Впереди странные 70 лет несоветской власти.
-Возвращаясь к правозащитному конгрессу, на который вы приехали, что, по вашему мнению, он дал?
-На самом деле он ничего дать не мог. Он дал возможность примерно восьмистам правозащитникам со всей России собраться вместе. В такого рода мероприятиях я участвовал много раз. Это, в конце концов, не конгресс по физике, где с трибуны тебе могут рассказать что-то новое. Здесь главное – общение между людьми, которое главным образом происходит в коридоре. Если бы на сцене были музыканты, а не те несколько достаточно некрасивых мужчин немолодого возраста, то, возможно, радость была бы и большей. Пообщаться между собой мы все равно могли бы в коридоре.
Когда меня спрашивают о впечатлении, я говорю, что все хорошо: теперь я знаю еще с десяток мест, где в случае чего спрячусь. А все остальное… Я с удовольствием слушал Ковалева, но я и так знаю, что он говорит. Я не без удовольствия слушал Явлинского или младшего Рыжкова, но, поскольку дома я смотрю как минимум два российских канала телевидения, я и так знаю, что они по этому поводу думают.
-Но цель была скоординировать действия, чтобы влиять на действия властей.
-Это наивно. Проголосовали за резолюции, что все должно быть хорошо и ничего не должно быть плохо. Что, скажем, надо защищать экологию и не трогать Пасько. Но это и так всем ясно. От того, что 800 человек проголосовало за это, что изменится? Приятно, что встретились. Но делать из этого событие не надо.

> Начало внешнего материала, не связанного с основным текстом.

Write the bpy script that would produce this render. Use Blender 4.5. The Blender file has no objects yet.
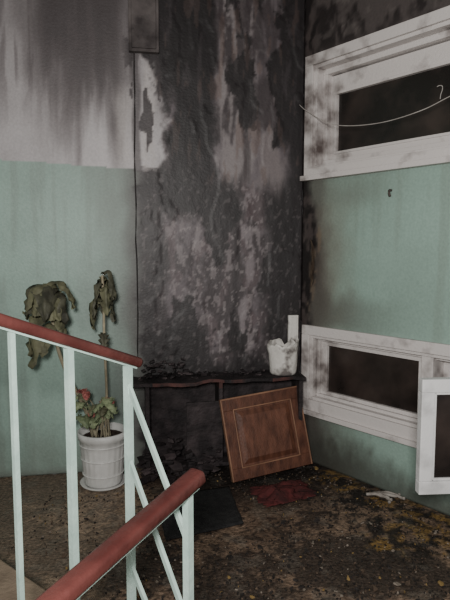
import bpy, bmesh, math, random
from mathutils import Vector, Matrix, noise
random.seed(7)
R = random.random
def U(a,b): return a+(b-a)*random.random()
def lin1(c): return c/12.92 if c<=0.04045 else ((c+0.055)/1.055)**2.4
def lin(c): return (lin1(c[0]),lin1(c[1]),lin1(c[2]),1.0)
def ss(a,b,x):
    if a==b: return 1.0 if x>a else 0.0
    t=max(0.0,min(1.0,(x-a)/(b-a))); return t*t*(3-2*t)
def mix(a,b,t):
    t=max(0.0,min(1.0,t)); return tuple(a[i]*(1-t)+b[i]*t for i in range(3))
def N(x,y,s=0.0,o=4): return noise.fractal(Vector((x,y,s)),0.9,2.1,o)
def bump(a,b,soft,x): return ss(a-soft,a+soft,x)*(1-ss(b-soft,b+soft,x))

# ---------------- materials
def newmat(name):
    m=bpy.data.materials.new(name); m.use_nodes=True
    nt=m.node_tree; b=nt.nodes['Principled BSDF']; return m,nt,b
def mat(name,c1,c2=None,rough=0.6,scale=12,lo=0.35,hi=0.65,bumps=0.2,bscale=60,spec=0.3,stretch=(1,1,1),dist=0.01,grad=None):
    m,nt,b=newmat(name)
    tc=nt.nodes.new('ShaderNodeTexCoord'); mp=nt.nodes.new('ShaderNodeMapping')
    mp.inputs['Scale'].default_value=stretch
    nt.links.new(tc.outputs['Object'],mp.inputs[0])
    n=nt.nodes.new('ShaderNodeTexNoise'); n.inputs['Scale'].default_value=scale; n.inputs['Detail'].default_value=7
    nt.links.new(mp.outputs[0],n.inputs['Vector'])
    r=nt.nodes.new('ShaderNodeValToRGB'); r.color_ramp.elements[0].position=lo; r.color_ramp.elements[1].position=hi
    r.color_ramp.elements[0].color=lin(c1); r.color_ramp.elements[1].color=lin(c2 or c1)
    fac=n.outputs['Fac']
    if grad:
        P,D,a,bb=grad
        dv=nt.nodes.new('ShaderNodeVectorMath'); dv.operation='DOT_PRODUCT'; dv.inputs[1].default_value=D
        nt.links.new(tc.outputs['Object'],dv.inputs[0])
        mr=nt.nodes.new('ShaderNodeMapRange'); k=P.dot(D)
        mr.inputs[1].default_value=k; mr.inputs[2].default_value=k+a; mr.inputs[3].default_value=-bb; mr.inputs[4].default_value=.12
        nt.links.new(dv.outputs['Value'],mr.inputs[0])
        ad=nt.nodes.new('ShaderNodeMath'); ad.operation='ADD'
        nt.links.new(fac,ad.inputs[0]); nt.links.new(mr.outputs[0],ad.inputs[1]); fac=ad.outputs[0]
    nt.links.new(fac,r.inputs[0]); nt.links.new(r.outputs[0],b.inputs['Base Color'])
    b.inputs['Roughness'].default_value=rough; b.inputs['Specular IOR Level'].default_value=spec
    n2=nt.nodes.new('ShaderNodeTexNoise'); n2.inputs['Scale'].default_value=bscale; n2.inputs['Detail'].default_value=4
    nt.links.new(mp.outputs[0],n2.inputs['Vector'])
    bp=nt.nodes.new('ShaderNodeBump'); bp.inputs['Strength'].default_value=bumps; bp.inputs['Distance'].default_value=dist
    nt.links.new(n2.outputs['Fac'],bp.inputs['Height']); nt.links.new(bp.outputs[0],b.inputs['Normal'])
    return m
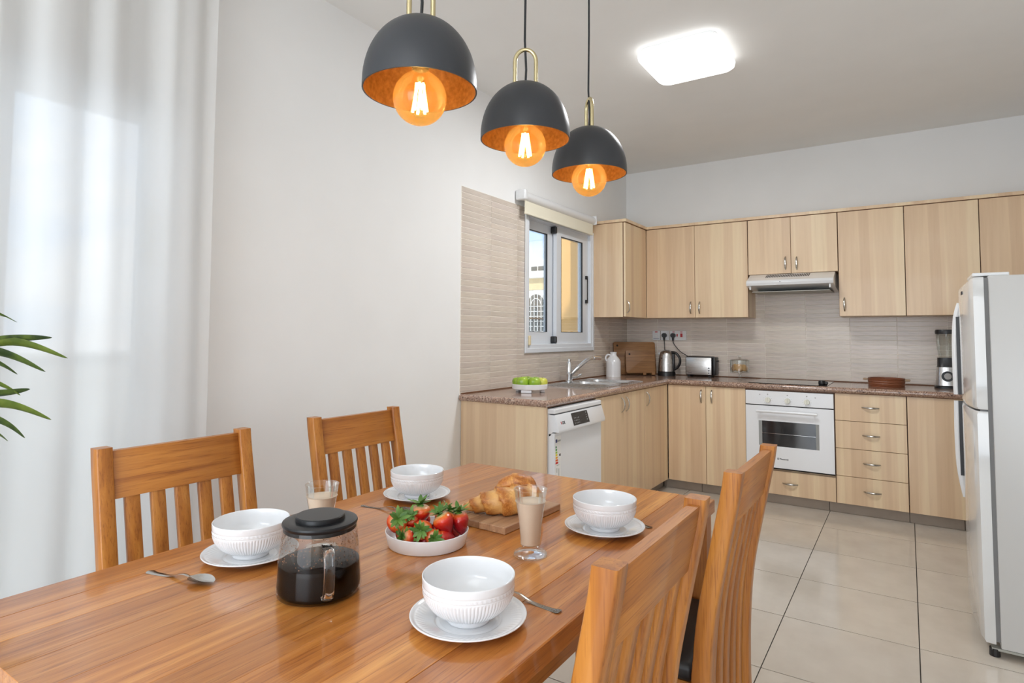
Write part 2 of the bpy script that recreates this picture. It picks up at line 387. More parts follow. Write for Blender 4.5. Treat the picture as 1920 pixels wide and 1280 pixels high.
# left wall with glass door opening and kitchen window opening
WY0, WY1, WZ0, WZ1 = -1.893, -.79, 1.142, 2.134
DY0, DY1, DZ1 = -5.45, -4.36, 2.17
us = [YF - .2, DY0, DY1, WY0, WY1, .2]; vs_ = [-.06, 0.0, DZ1, H]
def leftinc(zs):
    return lambda i, j: not (i == 1 and zs[j] >= 0 and zs[j + 1] <= DZ1 + 1e-6) and not (i == 3 and zs[j] >= WZ0 - 1e-6 and zs[j + 1] <= WZ1 + 1e-6)
zs = [-.06, 0, WZ0, WZ1, DZ1, H + .05]
wl = struct(MB().slab(us, zs, leftinc(zs), -.2, 0, 'x').build('wall_left', 'wall_paint'))
wb = struct(MB().box(-.2, 0, -.06, XR + .2, .2, H + .05).build('wall_back', 'wall_paint'))
wr = struct(MB().box(XR, YF - .2, -.06, XR + .2, 0, H + .05).build('wall_right', 'wall_paint'))
us2 = [0, .6, 3.0, XR]; zs2 = [0, .02, 2.4, H]
wf = struct(MB().slab(us2, zs2, lambda i, j: not (i == 1 and j == 1), YF - .2, YF, 'y').build('wall_front', 'wall_paint'))  # unseen end wall; its opening is made up for the rear fill
# strip tiles: grout bed + one object per strip, left wall
ROW = .03625; CW = .3172; ZT = 2.176
y_cols = [-2.636 + CW * k for k in range(9)]
gb = MB().slab([-2.637, WY0, WY1, -.0], [.88, WZ0, WZ1, ZT], lambda i, j: not (i == 1 and j == 1) and not (i == 2 and j == 2 and False), 0, .004, 'x').build('grout_bed', 'grout_light', wl)
nrow = int(round((ZT - .885) / ROW))
cache = {}
def strip(parent, axis, a0, a1, z0, z1, col):
    w, h = round(a1 - a0, 4), round(z1 - z0, 4)
    if w < .012 or h < .006: return
    k = (axis, w, h)
    if k not in cache:
        m = MB()
        if axis == 'x': m.box(0, .0012, .0015, .0058, w - .0012, h - .0015, .0010)
        else: m.box(.0012, -.0058, .0015, w - .0012, 0, h - .0015, .0010)
        o = m.build('tile', 'strip_tile'); cache[k] = o.data; bpy.data.objects.remove(o)
    share('tile', cache[k], parent, (0.0, a0, z0) if axis == 'x' else (a0, 0.0, z0), col)
def tcol():
    v = random.uniform(.93, 1.04); return (v, v * random.uniform(.98, 1.0), v * random.uniform(.96, 1.0), 1)
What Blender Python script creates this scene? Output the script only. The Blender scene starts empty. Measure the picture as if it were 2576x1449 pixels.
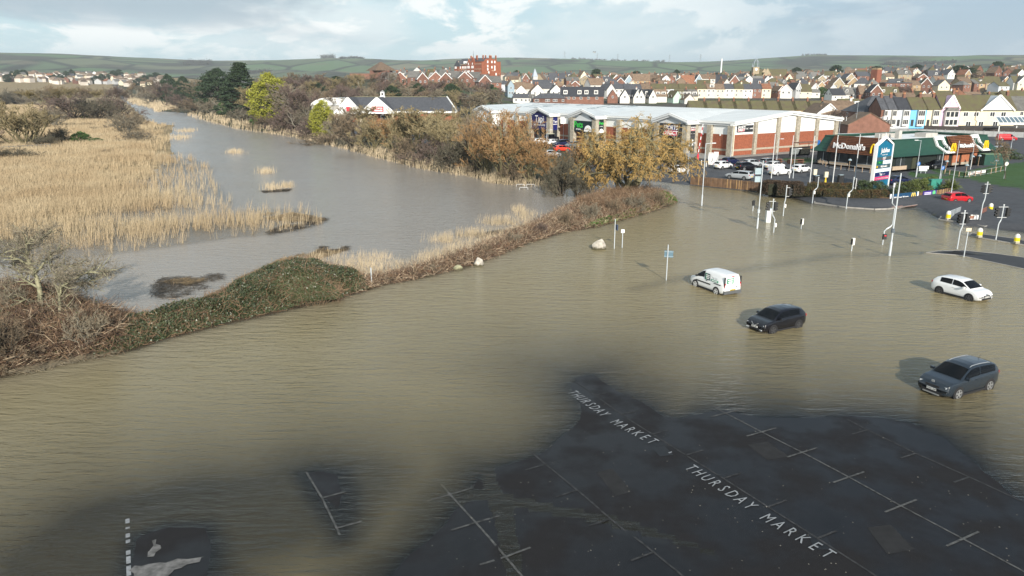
import bpy, math, random
import numpy as np
from mathutils import Vector, Matrix
C = bpy.context.scene.collection
D = bpy.data
scn = bpy.context.scene
rnd = random.Random(7)
R = np.random.default_rng(11)
PI = math.pi
# ---------------------------------------------------------------- camera, sky, sun, exposure
CAMH, TH, FPX = 15.8, math.radians(15.49), 1835.4
cs, sn = math.cos(TH), math.sin(TH)
cam_d = D.cameras.new('camera'); cam = D.objects.new('camera', cam_d); C.objects.link(cam)
cam_d.sensor_width = 36.0; cam_d.lens = 36 * FPX / 2576; cam_d.clip_start = 0.5; cam_d.clip_end = 30000
cam.location = (0, 0, CAMH); cam.rotation_euler = (PI / 2 - TH, 0, 0)
scn.camera = cam
SUN_EL, SUN_AZ = math.radians(22.5), math.radians(168)
world = D.worlds.new('World'); scn.world = world; world.use_nodes = True
def build_world():
    nt = world.node_tree; N = nt.nodes; L = nt.links; N.clear()
    out = N.new('ShaderNodeOutputWorld'); bg = N.new('ShaderNodeBackground'); bg.inputs[1].default_value = 0.10
    sky = N.new('ShaderNodeTexSky'); sky.sky_type = 'NISHITA'; sky.sun_disc = False
    sky.sun_elevation = SUN_EL; sky.sun_rotation = SUN_AZ; sky.altitude = 0; sky.air_density = 1.0; sky.dust_density = 1.2; sky.ozone_density = 1.2
    tc = N.new('ShaderNodeTexCoord'); sx = N.new('ShaderNodeSeparateXYZ'); L.new(tc.outputs['Generated'], sx.inputs[0])
    def m(op, a, b=None, c=None, clamp=False):
        n = N.new('ShaderNodeMath'); n.operation = op; n.use_clamp = clamp
        for i, q in enumerate((a, b, c)):
            if q is None: continue
            if isinstance(q, (int, float)): n.inputs[i].default_value = q
            else: L.new(q, n.inputs[i])
        return n.outputs[0]
    az = m('ARCTAN2', sx.outputs[0], sx.outputs[1]); el = m('ARCSINE', sx.outputs[2])
    # cloud decks: noise in azimuth / compressed elevation
    elc = m('POWER', m('MAXIMUM', el, 0.0), 0.75)
    cv = N.new('ShaderNodeCombineXYZ'); L.new(az, cv.inputs[0]); L.new(m('MULTIPLY', elc, 2.0), cv.inputs[1])
    def noise(scale, det, off, dist=0.0, rough=0.55):
        mp = N.new('ShaderNodeMapping'); mp.inputs[1].default_value = off; mp.inputs[3].default_value = (scale[0], scale[1], 1)
        L.new(cv.outputs[0], mp.inputs[0])
        n = N.new('ShaderNodeTexNoise'); n.inputs['Scale'].default_value = 1; n.inputs['Detail'].default_value = det
        n.inputs['Roughness'].default_value = rough; n.inputs['Distortion'].default_value = dist
        L.new(mp.outputs[0], n.inputs['Vector']); return n.outputs[0]
    def ramp(f, p0, p1):
        n = N.new('ShaderNodeMapRange'); n.interpolation_type = 'SMOOTHSTEP'
        n.inputs[1].default_value = p0; n.inputs[2].default_value = p1; L.new(f, n.inputs[0]); return n.outputs[0]
    def mix(f, a, b):
        n = N.new('ShaderNodeMix'); n.data_type = 'RGBA'
        if isinstance(f, (int, float)): n.inputs[0].default_value = f
        else: L.new(f, n.inputs[0])
        for i, q in ((6, a), (7, b)):
            if isinstance(q, tuple): n.inputs[i].default_value = (*q, 1)
            else: L.new(q, n.inputs[i])
        return n.outputs[2]
    big = noise((2.8, 3.4), 7, (3.1, 0.4, 0), 0.5)
    puff = noise((7.0, 6.0), 9, (1.7, 2.2, 0), 0.35, 0.62)
    dark = noise((2.6, 4.2), 6, (8.3, 5.1, 0), 0.5)
    right = ramp(az, -0.1, 0.55)
    high = ramp(el, 0.12, 0.75)
    veil = mix(right, (4.5, 6.15, 6.75), (3.0, 4.1, 5.15))
    base = mix(m('SUBTRACT', 0.85, m('MULTIPLY', high, 0.45)), sky.outputs[0], veil)
    low = m('SUBTRACT', 1.0, ramp(el, 0.0, 0.045))
    base = mix(m('MULTIPLY', low, 0.8), base, mix(right, (4.2, 5.7, 6.15), (2.65, 3.7, 4.6)))
    lift = m('MULTIPLY', ramp(el, 0.012, 0.06), m('SUBTRACT', 1.0, m('MULTIPLY', high, 0.6)))
    f1 = m('MULTIPLY', ramp(big, 0.42, 0.58), lift)
    c1 = mix(m('MULTIPLY', f1, m('SUBTRACT', 0.8, m('MULTIPLY', right, 0.6))), base, (6.6, 7.3, 7.4))
    f2 = m('MULTIPLY', m('MULTIPLY', ramp(puff, 0.47, 0.57), lift), m('SUBTRACT', 1.0, m('MULTIPLY', right, 0.85)))
    c2 = mix(m('MULTIPLY', f2, 0.9), c1, (8.3, 8.5, 8.3))
    f3 = m('MULTIPLY', ramp(dark, 0.46, 0.62), ramp(el, 0.035, 0.09))
    c3 = mix(m('MULTIPLY', f3, 0.92), c2, mix(right, (3.2, 4.1, 4.7), (1.95, 2.65, 3.45)))
    L.new(c3, bg.inputs[0]); L.new(bg.outputs[0], out.inputs[0])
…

-И все же как изменилось за девять лет, что вы приезжаете в Россию, ваше восприятие страны?
-Вы знаете, я большой оптимист. Когда я приехал сюда в 92-м году, мне казалось, что нужно минимум сто лет, чтобы страна стала нормальной. С тех пор мои взгляды изменились арифметически. Я думаю, что и семидесяти лет хватит. Но я абсолютно не верю, что при тех людях, что сейчас живут и действуют в этой стране, включая нас с вами, Россия может стать той, какой будет в будущем. У нас кровь испорченная.
-Можно подумать, что через семьдесят лет будет лучше?
-Будет лучше. Я вижу, что количество духовной инвалидности в поколении, которому сейчас 8-10 лет, значительно меньше, чем было у нас. Когда мне было 8-10 лет, я застал сравнительно молодой тоталитаризм. А те, кому в 70-м или даже в 80-м году было двадцать, это довольно кошмарное поколение. Гораздо тяжелее нашего.
-Они уже укоренились в системе?
-Да. И это не так зависит от смены поколений во власти, как от общей смены поколений. Первое время в Америке, когда меня спрашивали, что делать, как спасать Россию, я говорил, что единственный выход – это обменяться населением с Соединенными Штатами. Да и то без гарантий. Ну а что еще делать?
-И вы говорите о перспективах улучшения, когда к власти пришли именно люди, выросшие на кошмаре зрелого тоталитаризма?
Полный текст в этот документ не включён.